What the task asks: Your task is to transcribe all of the records exactly and leave out the pictures.

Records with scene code
---------------

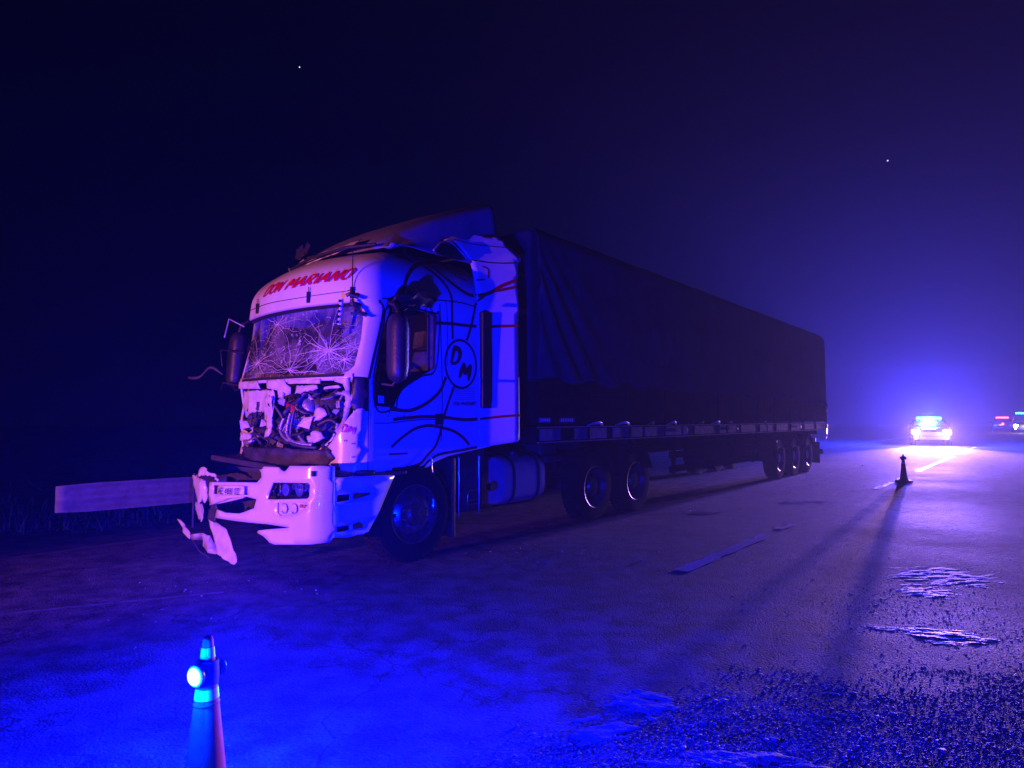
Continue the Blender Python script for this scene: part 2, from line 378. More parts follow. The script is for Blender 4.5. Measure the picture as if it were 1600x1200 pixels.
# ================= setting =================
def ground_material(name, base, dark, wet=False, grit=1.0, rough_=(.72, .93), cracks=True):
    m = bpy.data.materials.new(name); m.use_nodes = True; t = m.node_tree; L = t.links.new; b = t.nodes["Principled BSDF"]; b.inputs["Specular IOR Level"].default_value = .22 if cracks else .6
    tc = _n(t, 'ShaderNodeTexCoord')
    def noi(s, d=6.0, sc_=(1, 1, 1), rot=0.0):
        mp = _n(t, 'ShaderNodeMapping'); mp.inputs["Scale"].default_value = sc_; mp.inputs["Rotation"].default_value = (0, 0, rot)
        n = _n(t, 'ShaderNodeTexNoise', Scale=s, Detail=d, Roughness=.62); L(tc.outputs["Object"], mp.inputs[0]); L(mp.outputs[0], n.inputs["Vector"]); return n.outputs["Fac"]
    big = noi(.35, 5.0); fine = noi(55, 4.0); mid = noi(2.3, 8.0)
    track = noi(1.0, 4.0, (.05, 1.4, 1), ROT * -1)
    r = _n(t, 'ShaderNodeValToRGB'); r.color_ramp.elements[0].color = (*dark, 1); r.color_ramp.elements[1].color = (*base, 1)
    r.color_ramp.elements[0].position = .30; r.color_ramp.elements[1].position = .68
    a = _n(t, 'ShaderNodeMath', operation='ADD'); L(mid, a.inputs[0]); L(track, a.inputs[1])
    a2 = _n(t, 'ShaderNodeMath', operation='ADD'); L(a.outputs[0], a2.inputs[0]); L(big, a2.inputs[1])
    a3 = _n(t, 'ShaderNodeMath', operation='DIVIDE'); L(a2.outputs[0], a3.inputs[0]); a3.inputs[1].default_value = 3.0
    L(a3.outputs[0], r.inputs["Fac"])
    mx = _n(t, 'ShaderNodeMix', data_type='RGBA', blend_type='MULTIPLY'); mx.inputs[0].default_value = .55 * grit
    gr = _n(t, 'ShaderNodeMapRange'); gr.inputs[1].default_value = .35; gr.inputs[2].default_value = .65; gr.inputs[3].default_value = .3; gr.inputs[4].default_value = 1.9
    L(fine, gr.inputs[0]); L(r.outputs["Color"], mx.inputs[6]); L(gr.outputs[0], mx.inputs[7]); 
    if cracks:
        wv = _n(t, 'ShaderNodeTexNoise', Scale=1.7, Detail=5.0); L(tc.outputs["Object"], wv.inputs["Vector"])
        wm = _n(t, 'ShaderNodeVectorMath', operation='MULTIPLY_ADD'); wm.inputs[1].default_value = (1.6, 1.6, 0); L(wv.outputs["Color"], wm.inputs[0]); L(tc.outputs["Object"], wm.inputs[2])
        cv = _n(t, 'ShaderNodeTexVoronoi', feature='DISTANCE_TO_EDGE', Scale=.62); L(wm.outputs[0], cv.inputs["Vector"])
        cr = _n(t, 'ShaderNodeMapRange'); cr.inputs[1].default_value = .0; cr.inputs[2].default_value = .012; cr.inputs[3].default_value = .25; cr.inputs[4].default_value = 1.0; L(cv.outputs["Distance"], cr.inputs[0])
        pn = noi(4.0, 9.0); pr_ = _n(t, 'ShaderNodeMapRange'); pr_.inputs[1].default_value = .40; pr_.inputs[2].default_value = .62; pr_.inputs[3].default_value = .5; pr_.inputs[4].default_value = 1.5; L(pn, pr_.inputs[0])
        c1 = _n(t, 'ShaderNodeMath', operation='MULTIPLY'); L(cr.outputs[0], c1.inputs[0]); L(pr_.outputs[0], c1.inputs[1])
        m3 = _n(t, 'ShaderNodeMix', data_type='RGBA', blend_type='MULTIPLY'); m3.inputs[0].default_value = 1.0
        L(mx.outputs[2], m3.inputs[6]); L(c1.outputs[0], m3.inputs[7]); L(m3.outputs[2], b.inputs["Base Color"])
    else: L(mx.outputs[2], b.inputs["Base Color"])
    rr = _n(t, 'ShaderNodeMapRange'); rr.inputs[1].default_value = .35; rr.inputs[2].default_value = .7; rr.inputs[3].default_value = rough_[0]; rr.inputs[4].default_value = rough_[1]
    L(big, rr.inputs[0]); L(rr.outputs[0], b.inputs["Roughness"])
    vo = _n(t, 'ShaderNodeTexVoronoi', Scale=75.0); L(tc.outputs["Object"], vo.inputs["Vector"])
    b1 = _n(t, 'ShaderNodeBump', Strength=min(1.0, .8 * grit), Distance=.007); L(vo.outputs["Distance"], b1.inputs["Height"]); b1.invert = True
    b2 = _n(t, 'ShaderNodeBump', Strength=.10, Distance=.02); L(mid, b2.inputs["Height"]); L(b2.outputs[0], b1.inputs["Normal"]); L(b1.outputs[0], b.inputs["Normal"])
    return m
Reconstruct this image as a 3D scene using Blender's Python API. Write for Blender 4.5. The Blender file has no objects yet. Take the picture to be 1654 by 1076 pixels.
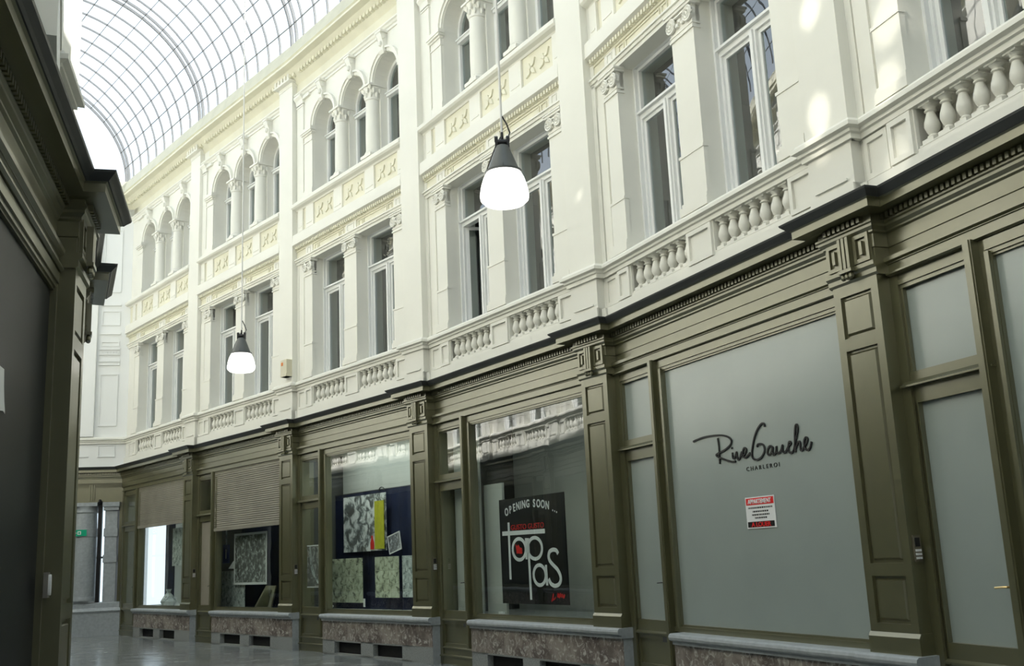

---------------

Task response:
Continue the Blender Python script for this scene: part 2, from line 378. More parts follow. The script is for Blender 4.5. Measure the picture as if it were 1600x1200 pixels.
# ================= setting =================
def ground_material(name, base, dark, wet=False, grit=1.0, rough_=(.72, .93), cracks=True):
    m = bpy.data.materials.new(name); m.use_nodes = True; t = m.node_tree; L = t.links.new; b = t.nodes["Principled BSDF"]; b.inputs["Specular IOR Level"].default_value = .22 if cracks else .6
    tc = _n(t, 'ShaderNodeTexCoord')
    def noi(s, d=6.0, sc_=(1, 1, 1), rot=0.0):
        mp = _n(t, 'ShaderNodeMapping'); mp.inputs["Scale"].default_value = sc_; mp.inputs["Rotation"].default_value = (0, 0, rot)
        n = _n(t, 'ShaderNodeTexNoise', Scale=s, Detail=d, Roughness=.62); L(tc.outputs["Object"], mp.inputs[0]); L(mp.outputs[0], n.inputs["Vector"]); return n.outputs["Fac"]
    big = noi(.35, 5.0); fine = noi(55, 4.0); mid = noi(2.3, 8.0)
    track = noi(1.0, 4.0, (.05, 1.4, 1), ROT * -1)
    r = _n(t, 'ShaderNodeValToRGB'); r.color_ramp.elements[0].color = (*dark, 1); r.color_ramp.elements[1].color = (*base, 1)
    r.color_ramp.elements[0].position = .30; r.color_ramp.elements[1].position = .68
    a = _n(t, 'ShaderNodeMath', operation='ADD'); L(mid, a.inputs[0]); L(track, a.inputs[1])
    a2 = _n(t, 'ShaderNodeMath', operation='ADD'); L(a.outputs[0], a2.inputs[0]); L(big, a2.inputs[1])
    a3 = _n(t, 'ShaderNodeMath', operation='DIVIDE'); L(a2.outputs[0], a3.inputs[0]); a3.inputs[1].default_value = 3.0
    L(a3.outputs[0], r.inputs["Fac"])
    mx = _n(t, 'ShaderNodeMix', data_type='RGBA', blend_type='MULTIPLY'); mx.inputs[0].default_value = .55 * grit
    gr = _n(t, 'ShaderNodeMapRange'); gr.inputs[1].default_value = .35; gr.inputs[2].default_value = .65; gr.inputs[3].default_value = .3; gr.inputs[4].default_value = 1.9
    L(fine, gr.inputs[0]); L(r.outputs["Color"], mx.inputs[6]); L(gr.outputs[0], mx.inputs[7]); 
    if cracks:
        wv = _n(t, 'ShaderNodeTexNoise', Scale=1.7, Detail=5.0); L(tc.outputs["Object"], wv.inputs["Vector"])
        wm = _n(t, 'ShaderNodeVectorMath', operation='MULTIPLY_ADD'); wm.inputs[1].default_value = (1.6, 1.6, 0); L(wv.outputs["Color"], wm.inputs[0]); L(tc.outputs["Object"], wm.inputs[2])
        cv = _n(t, 'ShaderNodeTexVoronoi', feature='DISTANCE_TO_EDGE', Scale=.62); L(wm.outputs[0], cv.inputs["Vector"])
        cr = _n(t, 'ShaderNodeMapRange'); cr.inputs[1].default_value = .0; cr.inputs[2].default_value = .012; cr.inputs[3].default_value = .25; cr.inputs[4].default_value = 1.0; L(cv.outputs["Distance"], cr.inputs[0])
        pn = noi(4.0, 9.0); pr_ = _n(t, 'ShaderNodeMapRange'); pr_.inputs[1].default_value = .40; pr_.inputs[2].default_value = .62; pr_.inputs[3].default_value = .5; pr_.inputs[4].default_value = 1.5; L(pn, pr_.inputs[0])
        c1 = _n(t, 'ShaderNodeMath', operation='MULTIPLY'); L(cr.outputs[0], c1.inputs[0]); L(pr_.outputs[0], c1.inputs[1])
        m3 = _n(t, 'ShaderNodeMix', data_type='RGBA', blend_type='MULTIPLY'); m3.inputs[0].default_value = 1.0
        L(mx.outputs[2], m3.inputs[6]); L(c1.outputs[0], m3.inputs[7]); L(m3.outputs[2], b.inputs["Base Color"])
    else: L(mx.outputs[2], b.inputs["Base Color"])
    rr = _n(t, 'ShaderNodeMapRange'); rr.inputs[1].default_value = .35; rr.inputs[2].default_value = .7; rr.inputs[3].default_value = rough_[0]; rr.inputs[4].default_value = rough_[1]
    L(big, rr.inputs[0]); L(rr.outputs[0], b.inputs["Roughness"])
    vo = _n(t, 'ShaderNodeTexVoronoi', Scale=75.0); L(tc.outputs["Object"], vo.inputs["Vector"])
    b1 = _n(t, 'ShaderNodeBump', Strength=min(1.0, .8 * grit), Distance=.007); L(vo.outputs["Distance"], b1.inputs["Height"]); b1.invert = True
    b2 = _n(t, 'ShaderNodeBump', Strength=.10, Distance=.02); L(mid, b2.inputs["Height"]); L(b2.outputs[0], b1.inputs["Normal"]); L(b1.outputs[0], b.inputs["Normal"])
    return m
Reconstruct this image as a 3D scene using Blender's Python API. Write for Blender 4.5. The Blender file has no objects yet. Take the picture to be 1654 by 1076 pixels.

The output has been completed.